Among his eclectic range of influences for his contemporary text-based works, RETNA cites Renaissance imagery, medieval manuscripts, Art Nouveau and 20th century urban artists such as Jean-Michel Basquiat and Keith Haring. With a practice rooted in varied typographic forms, RETNA works from a hybrid alphabet consisting of Egyptian hieroglyphs, Arabic calligraphy to Blackletter, making the content of his artworks indecipherable and enigmatic. He creates unique pictographic landscapes that celebrates the idea of multiculturalism and interconnection, while exploring the possibilities of conceptual meaning within the image, revealing new ways of understanding and perceiving visual codes.
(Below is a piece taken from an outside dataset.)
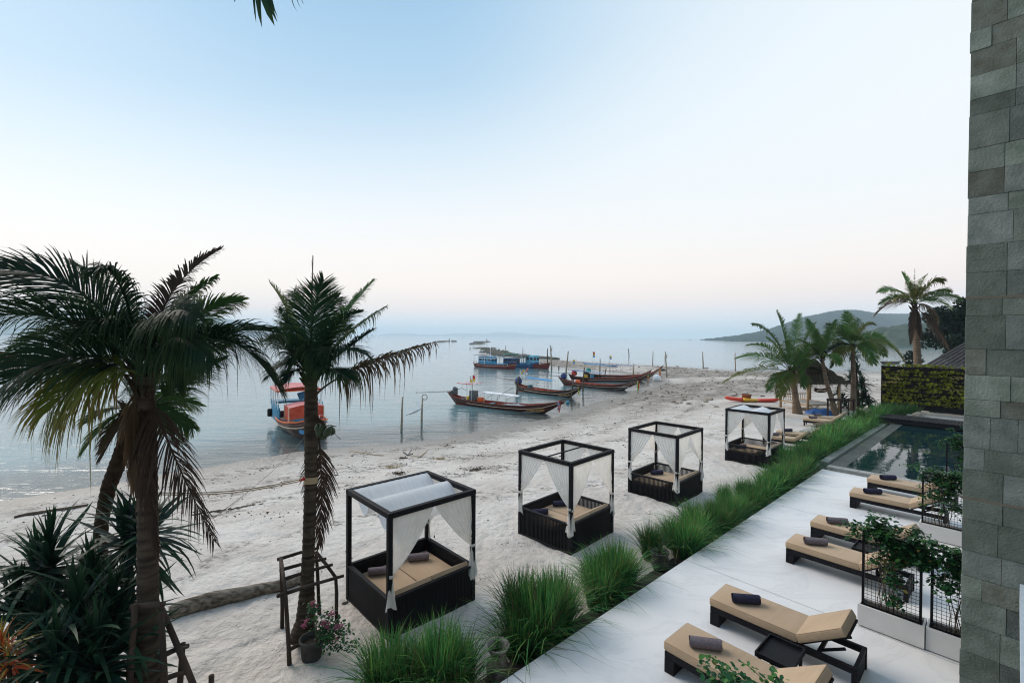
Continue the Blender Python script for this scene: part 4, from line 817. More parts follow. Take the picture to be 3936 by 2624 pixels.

RETNA continues to be amongst the most prolific and successful graffiti artists working today, as well as one of the most coveted. His artworks continue to fetch high prices at international auction houses. His early works such as 'Shadows of Light' (2012) and 'Sad to See' (2012), both featuring his signature calligraphic lines, are amongst his highest-selling works. Notable exhibitions include his solo exhibition at Maddox Gallery in London entitled MARGRAVES (2017), LA Art Machine in Los Angeles and Don Gallery in Milan among others. Works such as 'Margraves' (2017), 'Shit’s all fucked up' (2017) and 'This one’s been untitled' (2017) fuse more abstract expressionist tropes into RETNA’s usual geometric style, layering his enigmatic calligraphy with more fluid, colourful lines and textures.